**Your task**.
Copy out exactly the lines from the start of the data to the line containing "R = math.radians". Include both.

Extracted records
________________
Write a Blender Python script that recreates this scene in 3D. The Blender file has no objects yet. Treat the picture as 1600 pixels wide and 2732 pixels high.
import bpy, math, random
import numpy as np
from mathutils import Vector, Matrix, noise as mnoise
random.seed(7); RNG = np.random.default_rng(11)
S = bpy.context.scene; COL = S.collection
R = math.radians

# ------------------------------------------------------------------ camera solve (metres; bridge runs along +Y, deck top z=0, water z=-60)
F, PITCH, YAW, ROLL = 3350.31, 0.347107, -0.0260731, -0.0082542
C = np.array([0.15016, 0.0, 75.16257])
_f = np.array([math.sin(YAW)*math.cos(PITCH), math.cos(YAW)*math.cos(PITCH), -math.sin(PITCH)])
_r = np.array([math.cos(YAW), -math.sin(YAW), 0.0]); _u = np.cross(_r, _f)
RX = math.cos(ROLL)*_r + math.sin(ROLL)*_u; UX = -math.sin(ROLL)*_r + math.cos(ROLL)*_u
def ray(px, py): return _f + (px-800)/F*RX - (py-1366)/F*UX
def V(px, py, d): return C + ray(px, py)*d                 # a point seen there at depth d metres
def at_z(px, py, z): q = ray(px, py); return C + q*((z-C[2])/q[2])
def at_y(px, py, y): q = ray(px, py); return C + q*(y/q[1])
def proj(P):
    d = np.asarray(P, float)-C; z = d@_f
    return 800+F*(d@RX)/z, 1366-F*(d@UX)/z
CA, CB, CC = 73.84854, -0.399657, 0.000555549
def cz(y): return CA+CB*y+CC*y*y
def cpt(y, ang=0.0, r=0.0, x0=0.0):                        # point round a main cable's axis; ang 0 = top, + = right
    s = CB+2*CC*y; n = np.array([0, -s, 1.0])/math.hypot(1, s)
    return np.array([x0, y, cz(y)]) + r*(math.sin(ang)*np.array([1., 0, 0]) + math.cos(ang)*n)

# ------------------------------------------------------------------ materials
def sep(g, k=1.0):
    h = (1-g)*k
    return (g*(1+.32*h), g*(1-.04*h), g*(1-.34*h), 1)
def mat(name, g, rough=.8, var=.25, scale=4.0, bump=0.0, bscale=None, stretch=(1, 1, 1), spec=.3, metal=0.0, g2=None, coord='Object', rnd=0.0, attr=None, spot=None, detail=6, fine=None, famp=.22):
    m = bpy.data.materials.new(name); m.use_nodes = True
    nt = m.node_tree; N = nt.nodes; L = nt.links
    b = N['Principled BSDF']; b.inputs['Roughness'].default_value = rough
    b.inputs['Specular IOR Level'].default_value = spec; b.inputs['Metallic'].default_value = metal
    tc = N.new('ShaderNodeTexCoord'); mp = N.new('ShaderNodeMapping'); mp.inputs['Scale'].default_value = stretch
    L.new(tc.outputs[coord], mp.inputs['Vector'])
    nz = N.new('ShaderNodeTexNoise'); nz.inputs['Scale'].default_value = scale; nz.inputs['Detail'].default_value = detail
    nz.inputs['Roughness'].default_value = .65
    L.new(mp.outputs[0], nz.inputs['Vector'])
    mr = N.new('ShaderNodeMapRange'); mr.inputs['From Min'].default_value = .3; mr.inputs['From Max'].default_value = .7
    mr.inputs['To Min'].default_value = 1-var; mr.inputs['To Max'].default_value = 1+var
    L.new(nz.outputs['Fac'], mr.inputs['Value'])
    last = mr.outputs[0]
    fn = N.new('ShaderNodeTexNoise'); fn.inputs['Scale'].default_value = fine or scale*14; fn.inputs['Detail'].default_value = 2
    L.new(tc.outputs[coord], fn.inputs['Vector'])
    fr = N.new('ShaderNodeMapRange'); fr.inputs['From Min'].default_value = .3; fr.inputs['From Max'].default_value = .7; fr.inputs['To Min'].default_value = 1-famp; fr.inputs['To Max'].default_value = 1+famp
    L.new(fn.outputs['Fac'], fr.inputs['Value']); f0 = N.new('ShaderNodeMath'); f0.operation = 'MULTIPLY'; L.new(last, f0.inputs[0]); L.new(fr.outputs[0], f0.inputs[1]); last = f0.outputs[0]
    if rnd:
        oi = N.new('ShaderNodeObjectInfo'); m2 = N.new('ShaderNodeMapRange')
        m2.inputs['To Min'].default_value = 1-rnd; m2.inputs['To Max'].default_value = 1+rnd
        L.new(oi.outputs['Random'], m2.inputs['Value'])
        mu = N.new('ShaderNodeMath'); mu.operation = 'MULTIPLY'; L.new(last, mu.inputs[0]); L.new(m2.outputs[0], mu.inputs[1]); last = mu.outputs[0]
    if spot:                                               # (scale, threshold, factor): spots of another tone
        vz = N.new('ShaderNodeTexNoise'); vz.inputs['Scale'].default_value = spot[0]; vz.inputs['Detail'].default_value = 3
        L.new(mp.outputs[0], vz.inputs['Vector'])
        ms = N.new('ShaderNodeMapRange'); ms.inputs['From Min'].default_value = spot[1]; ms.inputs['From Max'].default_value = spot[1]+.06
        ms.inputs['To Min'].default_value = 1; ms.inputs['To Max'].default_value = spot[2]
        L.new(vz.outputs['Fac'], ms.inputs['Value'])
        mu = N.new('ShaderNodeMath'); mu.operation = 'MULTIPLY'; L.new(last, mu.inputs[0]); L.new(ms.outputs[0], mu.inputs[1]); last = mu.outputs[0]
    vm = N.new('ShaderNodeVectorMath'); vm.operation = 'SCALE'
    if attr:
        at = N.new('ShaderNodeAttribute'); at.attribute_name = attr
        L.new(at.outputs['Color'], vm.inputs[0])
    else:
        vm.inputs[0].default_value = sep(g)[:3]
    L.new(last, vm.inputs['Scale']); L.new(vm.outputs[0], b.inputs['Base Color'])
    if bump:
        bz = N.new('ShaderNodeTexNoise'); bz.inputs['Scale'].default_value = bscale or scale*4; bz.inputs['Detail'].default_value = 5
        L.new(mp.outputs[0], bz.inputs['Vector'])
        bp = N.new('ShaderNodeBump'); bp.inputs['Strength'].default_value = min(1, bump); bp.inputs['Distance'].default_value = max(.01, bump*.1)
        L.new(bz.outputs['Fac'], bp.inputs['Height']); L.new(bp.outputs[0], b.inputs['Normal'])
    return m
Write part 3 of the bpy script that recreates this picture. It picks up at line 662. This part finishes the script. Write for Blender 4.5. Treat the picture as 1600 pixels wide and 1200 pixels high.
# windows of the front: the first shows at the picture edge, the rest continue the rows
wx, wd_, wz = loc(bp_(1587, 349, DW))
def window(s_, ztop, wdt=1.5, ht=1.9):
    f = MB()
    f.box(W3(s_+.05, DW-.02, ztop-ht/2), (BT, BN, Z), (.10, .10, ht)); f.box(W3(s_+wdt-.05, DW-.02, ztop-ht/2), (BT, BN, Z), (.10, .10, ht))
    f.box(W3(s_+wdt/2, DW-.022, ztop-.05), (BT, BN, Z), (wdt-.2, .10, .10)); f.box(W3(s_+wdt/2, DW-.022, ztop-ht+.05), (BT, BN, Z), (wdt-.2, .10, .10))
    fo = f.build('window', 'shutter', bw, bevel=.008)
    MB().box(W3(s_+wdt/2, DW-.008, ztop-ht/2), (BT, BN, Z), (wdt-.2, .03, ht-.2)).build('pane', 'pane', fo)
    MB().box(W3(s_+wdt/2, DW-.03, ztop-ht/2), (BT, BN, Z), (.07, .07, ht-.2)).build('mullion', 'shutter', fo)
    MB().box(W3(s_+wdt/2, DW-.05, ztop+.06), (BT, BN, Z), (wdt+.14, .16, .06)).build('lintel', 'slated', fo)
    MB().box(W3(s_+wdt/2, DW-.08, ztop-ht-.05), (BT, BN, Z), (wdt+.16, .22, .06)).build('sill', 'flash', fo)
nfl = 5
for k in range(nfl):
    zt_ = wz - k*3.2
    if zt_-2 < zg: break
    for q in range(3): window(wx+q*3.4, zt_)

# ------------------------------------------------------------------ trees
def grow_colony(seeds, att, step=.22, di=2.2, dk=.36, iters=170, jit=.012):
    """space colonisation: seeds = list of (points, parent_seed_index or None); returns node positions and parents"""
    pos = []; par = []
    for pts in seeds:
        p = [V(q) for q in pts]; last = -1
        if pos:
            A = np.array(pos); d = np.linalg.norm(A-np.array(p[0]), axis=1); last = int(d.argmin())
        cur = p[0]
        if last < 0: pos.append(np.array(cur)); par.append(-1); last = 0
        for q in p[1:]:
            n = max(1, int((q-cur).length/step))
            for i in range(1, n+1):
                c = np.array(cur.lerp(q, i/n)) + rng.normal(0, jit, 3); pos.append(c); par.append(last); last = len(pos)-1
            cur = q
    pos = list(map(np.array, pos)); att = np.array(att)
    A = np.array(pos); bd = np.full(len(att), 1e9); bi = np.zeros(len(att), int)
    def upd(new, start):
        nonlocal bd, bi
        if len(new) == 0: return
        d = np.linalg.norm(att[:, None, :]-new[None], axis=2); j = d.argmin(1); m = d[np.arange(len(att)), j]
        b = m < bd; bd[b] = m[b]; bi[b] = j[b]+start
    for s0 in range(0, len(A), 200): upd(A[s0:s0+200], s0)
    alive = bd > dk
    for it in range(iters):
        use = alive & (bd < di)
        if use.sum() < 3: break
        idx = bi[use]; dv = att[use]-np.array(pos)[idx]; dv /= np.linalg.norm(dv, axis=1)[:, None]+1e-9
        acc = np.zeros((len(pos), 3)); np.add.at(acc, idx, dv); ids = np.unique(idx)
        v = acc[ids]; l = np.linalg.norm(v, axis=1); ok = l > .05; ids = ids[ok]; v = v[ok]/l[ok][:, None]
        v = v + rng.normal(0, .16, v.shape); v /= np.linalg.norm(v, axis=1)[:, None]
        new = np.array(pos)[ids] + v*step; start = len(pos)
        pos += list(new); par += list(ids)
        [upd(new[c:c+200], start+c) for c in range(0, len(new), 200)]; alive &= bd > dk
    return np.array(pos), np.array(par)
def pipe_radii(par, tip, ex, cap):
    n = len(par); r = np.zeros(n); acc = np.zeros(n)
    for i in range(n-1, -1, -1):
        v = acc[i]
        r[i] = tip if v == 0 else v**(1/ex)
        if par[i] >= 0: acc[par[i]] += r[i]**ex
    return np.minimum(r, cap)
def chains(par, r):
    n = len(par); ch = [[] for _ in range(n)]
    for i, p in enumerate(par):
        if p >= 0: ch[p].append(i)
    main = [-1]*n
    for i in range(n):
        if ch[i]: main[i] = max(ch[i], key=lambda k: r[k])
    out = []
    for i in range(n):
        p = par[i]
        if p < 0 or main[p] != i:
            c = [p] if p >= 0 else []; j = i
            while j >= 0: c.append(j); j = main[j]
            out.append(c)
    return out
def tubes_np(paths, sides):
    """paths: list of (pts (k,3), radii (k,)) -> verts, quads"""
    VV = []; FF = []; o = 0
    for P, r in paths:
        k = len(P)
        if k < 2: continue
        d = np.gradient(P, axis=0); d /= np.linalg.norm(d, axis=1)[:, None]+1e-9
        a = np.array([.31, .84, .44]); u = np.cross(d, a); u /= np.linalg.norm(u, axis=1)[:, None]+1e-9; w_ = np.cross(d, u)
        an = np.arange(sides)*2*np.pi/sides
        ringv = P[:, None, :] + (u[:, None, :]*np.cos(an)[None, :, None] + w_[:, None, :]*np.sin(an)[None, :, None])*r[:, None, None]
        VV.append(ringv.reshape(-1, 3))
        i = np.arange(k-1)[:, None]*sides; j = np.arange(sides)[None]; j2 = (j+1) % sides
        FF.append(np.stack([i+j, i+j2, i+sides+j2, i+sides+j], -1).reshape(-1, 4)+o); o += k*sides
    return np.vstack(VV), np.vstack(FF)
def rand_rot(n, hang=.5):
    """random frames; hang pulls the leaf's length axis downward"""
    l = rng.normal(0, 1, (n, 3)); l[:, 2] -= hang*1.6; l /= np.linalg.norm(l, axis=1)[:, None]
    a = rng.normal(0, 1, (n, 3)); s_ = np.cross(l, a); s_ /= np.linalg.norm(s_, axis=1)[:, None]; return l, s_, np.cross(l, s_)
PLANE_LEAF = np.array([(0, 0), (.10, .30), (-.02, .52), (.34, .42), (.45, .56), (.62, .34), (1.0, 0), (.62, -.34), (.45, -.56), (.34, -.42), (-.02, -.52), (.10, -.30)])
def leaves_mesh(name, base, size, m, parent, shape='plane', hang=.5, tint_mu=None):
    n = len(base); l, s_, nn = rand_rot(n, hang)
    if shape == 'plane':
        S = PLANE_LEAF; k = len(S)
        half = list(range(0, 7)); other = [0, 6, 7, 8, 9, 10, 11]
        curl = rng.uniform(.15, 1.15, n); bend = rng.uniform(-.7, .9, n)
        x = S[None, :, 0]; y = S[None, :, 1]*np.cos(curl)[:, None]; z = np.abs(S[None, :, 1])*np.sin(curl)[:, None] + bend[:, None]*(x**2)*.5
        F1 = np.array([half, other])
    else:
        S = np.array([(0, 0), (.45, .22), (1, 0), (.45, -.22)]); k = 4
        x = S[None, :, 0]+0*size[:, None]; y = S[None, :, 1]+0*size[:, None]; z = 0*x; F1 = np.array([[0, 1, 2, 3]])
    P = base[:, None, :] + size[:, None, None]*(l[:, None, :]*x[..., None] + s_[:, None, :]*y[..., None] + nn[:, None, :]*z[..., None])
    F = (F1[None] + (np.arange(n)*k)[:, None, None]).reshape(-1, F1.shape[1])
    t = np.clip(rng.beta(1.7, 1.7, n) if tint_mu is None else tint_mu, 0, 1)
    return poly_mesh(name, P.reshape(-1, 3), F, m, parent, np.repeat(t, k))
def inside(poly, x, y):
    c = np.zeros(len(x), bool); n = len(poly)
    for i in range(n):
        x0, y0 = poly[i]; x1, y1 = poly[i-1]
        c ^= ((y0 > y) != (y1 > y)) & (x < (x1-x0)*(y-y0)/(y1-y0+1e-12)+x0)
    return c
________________
**Task answer**.
Write a Blender Python script that recreates this scene in 3D. The Blender file has no objects yet. Treat the picture as 1600 pixels wide and 2732 pixels high.
import bpy, math, random
import numpy as np
from mathutils import Vector, Matrix, noise as mnoise
random.seed(7); RNG = np.random.default_rng(11)
S = bpy.context.scene; COL = S.collection
R = math.radians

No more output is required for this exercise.